Task requirements: Exact reproduction is required for the lines bounded by the one containing "Generate a Blender" and the one containing "R = math.radians", both bounds included. Print them without any pictures.

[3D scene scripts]
**********
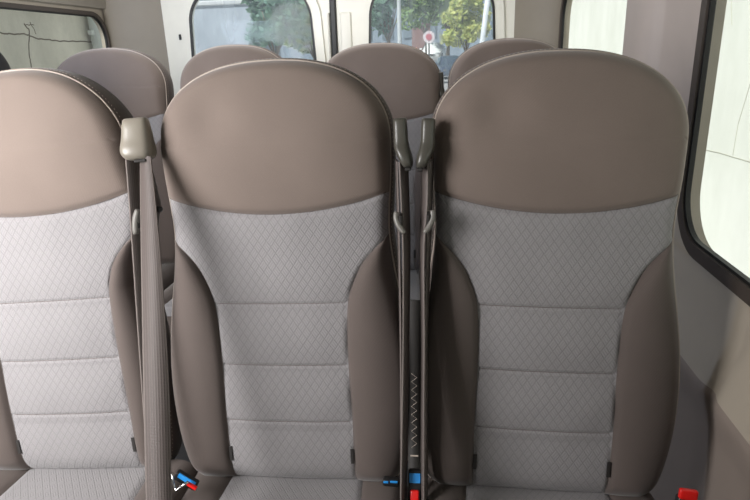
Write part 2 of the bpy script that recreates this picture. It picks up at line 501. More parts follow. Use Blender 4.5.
# left belt (between left and middle seats)
g = make_guide(.6, .083, .057, 'bezel_light'); g.location = at(134, 118, 1.135)
g.rotation_euler = (radians(-8), radians(-3), radians(12))
tag(g, 'large grey-brown plastic belt guide on the right shoulder of the sunlit left seat', 'belt guide', 'seat belt guides')
def belt(paths, label, knob=None, tongue=None, group='seat belts'):
    root = empty('seat_belt', paths[0][0][0])
    org = paths[0][0][0].copy()
    for p in paths:
        v, f, uv = ribbon([(c - org, w) for c, w in p]); mesh_obj('webbing', v, f, M['belt'], root, uv)
    if knob is not None:
        m = MB(); bm = bmesh.new(); bmesh.ops.create_cone(bm, cap_ends=True, segments=16, radius1=.0075, radius2=.006, depth=.012)
        bmesh.ops.bevel(bm, geom=[e for e in bm.edges if len(e.link_faces) == 2 and e.calc_face_angle() > 1], offset=.0015, segments=2, affect='EDGES')
        m.bm(bm, knob - org, Matrix.Rotation(radians(80), 3, 'Y')); m.build('stop_button', M['black'], root, smooth=True)
    if tongue is not None:
        a, mid, b, r = tongue
        m = MB(); pts = []
        for k in range(13):
            t = k / 12; pts.append(a * (1 - t) ** 2 + mid * 2 * t * (1 - t) + b * t * t - org)
        m.tube(pts, [r * (.45 + .55 * sin(pi * (.12 + .76 * k / 12)) ** .5) for k in range(13)], 10)
        o = m.build('tongue_grip', M['lever'], root, smooth=True)
        m = MB(); c = (a + b) / 2 - org; m.box(c + V((0, .012, 0)), (.006, .03, .026), None, .0015)
        m.build('tongue_plate', M['slot'], o)
    return tag(root, label, 'seat belt', group)
front = [(at(145.5, 156, 1.105), V((.0135, -.006, 0))), (at(148, 200, 1.07), V((.019, -.008, 0))), (at(152, 280, 1.00), V((.0225, -.004, 0))),
         (at(156, 380, .92), V((.0235, .002, 0))), (at(159, 500, .83), V((.0225, .004, 0))), (at(163, 600, .74), V((.022, .004, 0)))]
back = [(at(132.5, 152, 1.135), V((.006, .018, 0))), (at(136, 190, 1.13), V((.006, .020, 0))), (at(140, 240, 1.11), V((.006, .022, 0))),
        (at(146, 330, 1.06), V((.006, .022, 0))), (at(155, 460, .99), V((.006, .022, 0))), (at(160, 540, .93), V((.006, .022, 0)))]
belt([front, back], 'wide brown seat belt strap facing the camera between left and middle seats',
     knob=at(159, 209, 1.085), tongue=(at(138, 210, 1.09), at(134.5, 220, 1.09), at(136, 234, 1.085), .007))

# the pair in the middle gap
for sg, gx, lab_g, lab_b in (
        (1, 400, 'small upright grey belt guide on the right shoulder of the middle seat', 'narrow edge-on belt hanging beside the middle seat, left of the gap pair'),
        (-1, 428.5, 'small upright grey belt guide on the left shoulder of the right seat', 'narrow edge-on belt hanging beside the right seat, right of the gap pair')):
    g = make_guide(sg * 1.1, .093, .028); g.location = at(gx, 118, 1.135)
    g.rotation_euler = (radians(-6), radians(-2 * sg), 0)
    tag(g, lab_g, 'belt guide', 'seat belt guides')
    if sg == 1:
        A = [(403.5, 160, 1.13, .0085), (405, 200, 1.12, .0078), (406.5, 250, 1.09, .007), (406, 340, 1.04, .0055), (404.5, 430, .99, .005), (403, 520, .93, .005), (402, 600, .9, .005)]
        B = [(396.5, 160, 1.15, .004), (398.5, 230, 1.14, .004), (400.5, 340, 1.09, .003), (401, 440, 1.05, .003), (401, 560, 1.0, .003)]
        T = (at(396.5, 212, 1.085), at(394, 222, 1.08), at(404.5, 233, 1.07), .0056)
    else:
        A = [(424.5, 160, 1.13, .0085), (424.5, 200, 1.12, .0078), (422, 250, 1.09, .006), (423, 340, 1.04, .0045), (422.5, 430, .99, .004), (422.5, 520, .93, .004), (422.5, 600, .9, .004)]
        B = [(431.5, 160, 1.15, .004), (429, 230, 1.14, .004), (426.5, 340, 1.09, .003), (426, 440, 1.05, .003), (425, 560, 1.0, .003)]
        T = (at(432, 210, 1.085), at(435.5, 220, 1.08), at(424.5, 233, 1.07), .0056)
    mk = lambda L, dy: [(at(x, y, Y), V((w * .8, dy * sg, 0))) for x, y, Y, w in L]
    belt([mk(A, .018), mk(B, -.018)], lab_b, tongue=T)
# rear row guide
g = make_guide(1.0, .105, .034); g.location = at(439.5, 72, 2.46)
tag(g, 'little dark belt guide on the shoulder of a rear-row seat', 'belt guide', 'seat belt guides')

# buckles
def make_buckle(loc, rot, label, blue=True, strap=None):
    root = empty('belt_buckle', loc); root.rotation_euler = rot
    m = MB(); m.box((0, 0, -.028), (.030, .018, .060), None, .005, seg=3); m.build('housing', M['black'], root, smooth=True)
    m = MB(); m.box((0, -.0055, .006), (.022, .010, .014), None, .003, seg=3); m.build('release_button', M['red'], root, smooth=True)
    if blue:
        m = MB(); m.box((0, -.0098, -.018), (.024, .0012, .020), None, .0003); m.build('warning_label', M['blue'], root)
    m = MB(); m.box((0, .001, -.10), (.022, .004, .10), None, .001); m.build('stalk', M['belt'], root)
    return tag(root, label, 'buckle', 'belt buckles')

# buckle seen in the gap: black strap with zigzag stitching, blue label, red button pointing down to the camera
strap = empty('buckle_strap', at(415, 470, 1.02))
org = at(415, 470, 1.02)
pts = [(at(414.5, 300, 1.10) - org, V((.013, 0, 0))), (at(414, 380, 1.075) - org, V((.0125, 0, 0))), (at(414, 440, 1.045) - org, V((.0125, 0, 0))), (at(414.5, 475, 1.01) - org, V((.0125, 0, 0)))]
v, f, uv = ribbon(pts, .002); sw = mesh_obj('webbing', v, f, M['slot'], strap, uv)
m = MB()
zz = [at(411.5 + (5.5 if k % 2 else 0), 372 + k * 4.1, 1.075 - .03 * (k * 4.1) / 70) + V((0, -.006, 0)) - org for k in range(20)]
m.tube(zz, .0007, 4); m.build('zigzag_stitching', M['piping'], sw)
m = MB(); m.box(at(414.5, 454.5, 1.03) - org + V((0, -.004, 0)), (.016, .002, .003), None, .0005); m.build('stitch_bar', M['piping'], sw)
tag(strap, 'black buckle webbing with pale zigzag stitching deep in the gap beside the right seat', 'strap')
b = make_buckle(at(414.5, 502, .94), (radians(-60), 0, 0), 'black buckle with blue label and red button standing in the centre gap', False)
b.rotation_euler = (0, 0, 0)
for c in kids(b): bpy.data.objects.remove(c)
m = MB(); m.box((0, .022, .012), (.026, .02, .075), Matrix.Rotation(radians(-30), 3, 'X'), .004, seg=3); m.build('housing', M['black'], b, smooth=True)
m = MB(); m.box((0, .0228, .0365), (.021, .0015, .018), Matrix.Rotation(radians(-30), 3, 'X'), .0003); m.build('warning_label', M['blue'], b)
m = MB(); m.box((0, .0075, .008), (.017, .010, .022), Matrix.Rotation(radians(-30), 3, 'X'), .003, seg=3); m.build('release_button', M['red'], b, smooth=True)

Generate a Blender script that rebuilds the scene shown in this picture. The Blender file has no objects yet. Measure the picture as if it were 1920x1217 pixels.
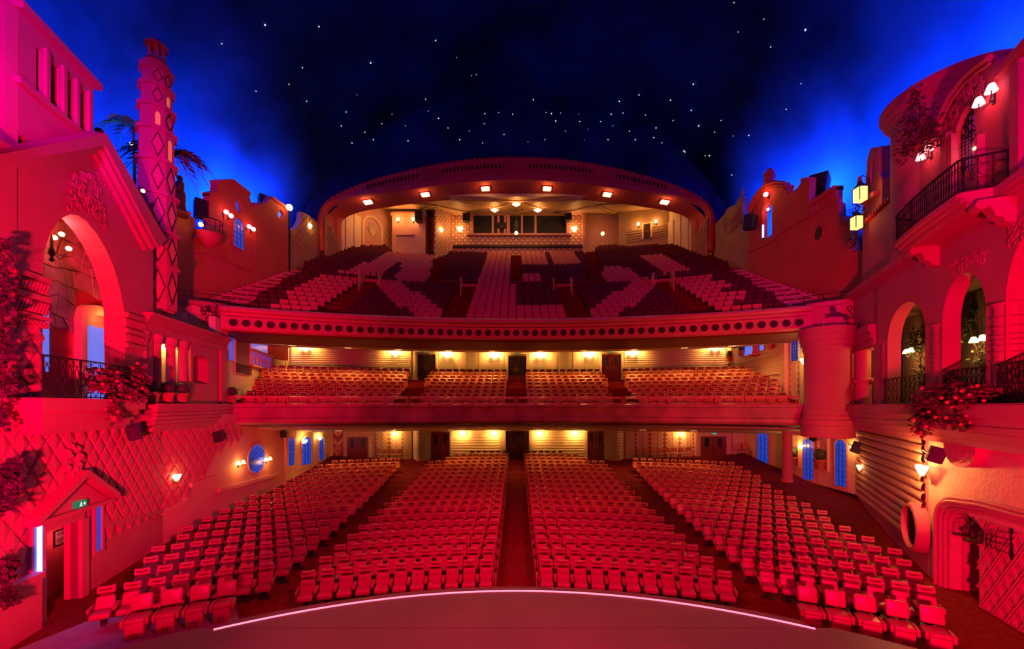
import bpy, bmesh, math, random
from mathutils import Vector, Matrix
from mathutils.geometry import tessellate_polygon
random.seed(7)
SC = bpy.context.scene
COL = SC.collection
PI = math.pi
sin, cos, sqrt = math.sin, math.cos, math.sqrt
R = math.radians

# ------------------------------------------------------------------ camera, world, light, exposure
FPX, U0, V0, EYE = 747.0, 968.0, 760.0, 6.05          # focal length in pixels, principal point, eye height
cam = bpy.data.objects.new('camera', bpy.data.cameras.new('camera'))
COL.objects.link(cam)
cam.location = (0, 0, EYE)
cam.rotation_euler = (R(90), 0, 0)
cam.data.sensor_width = 36
cam.data.lens = 36 * FPX / 1920
cam.data.shift_x = (960 - U0) / 1920
cam.data.shift_y = (V0 - 608.5) / 1920
cam.data.clip_end = 300
SC.camera = cam
SC.view_settings.view_transform = 'Standard'
SC.view_settings.look = 'None'
SC.view_settings.gamma = 1
SC.view_settings.use_curve_mapping = False
SC.view_settings.exposure = -0.15
SC.cycles.max_bounces = 3
SC.cycles.glossy_bounces = 2
SC.cycles.use_adaptive_sampling = True
SC.cycles.adaptive_threshold = 0.04
SC.cycles.diffuse_bounces = 1
wd = bpy.data.worlds.new('dark_hall')
SC.world = wd
wd.use_nodes = True
wd.node_tree.nodes['Background'].inputs[0].default_value = (0.02, 0.002, 0.006, 1)
wd.node_tree.nodes['Background'].inputs[1].default_value = 0.05

RED = (1.0, 0.0, 0.085)
REDW = (1.0, 0.0, 0.016)
MAG = (0.75, 0.0, 0.55)
BLUE = (0.015, 0.10, 1.0)
WARM = (1.0, 0.42, 0.10)
def lamp(name, kind, loc, energy, col, target=None, size=0.3, spot=90, blend=0.6, sizey=None):
    d = bpy.data.lights.new(name, kind)
    d.energy = energy; d.color = col
    if kind == 'AREA':
        d.size = size
        if sizey: d.shape = 'RECTANGLE'; d.size_y = sizey
    else: d.shadow_soft_size = size
    if kind == 'SPOT': d.spot_size = R(spot); d.spot_blend = blend
    o = bpy.data.objects.new(name, d); COL.objects.link(o); o.location = loc
    if target is not None:
        o.rotation_euler = (Vector(target) - Vector(loc)).to_track_quat('-Z', 'Y').to_euler()
    return o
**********
Solution below:
Generate a Blender script that rebuilds the scene shown in this picture. The Blender file has no objects yet. Measure the picture as if it were 1920x1217 pixels.
import bpy, bmesh, math, random
from mathutils import Vector, Matrix
from mathutils.geometry import tessellate_polygon
random.seed(7)
SC = bpy.context.scene
COL = SC.collection
PI = math.pi
sin, cos, sqrt = math.sin, math.cos, math.sqrt
R = math.radians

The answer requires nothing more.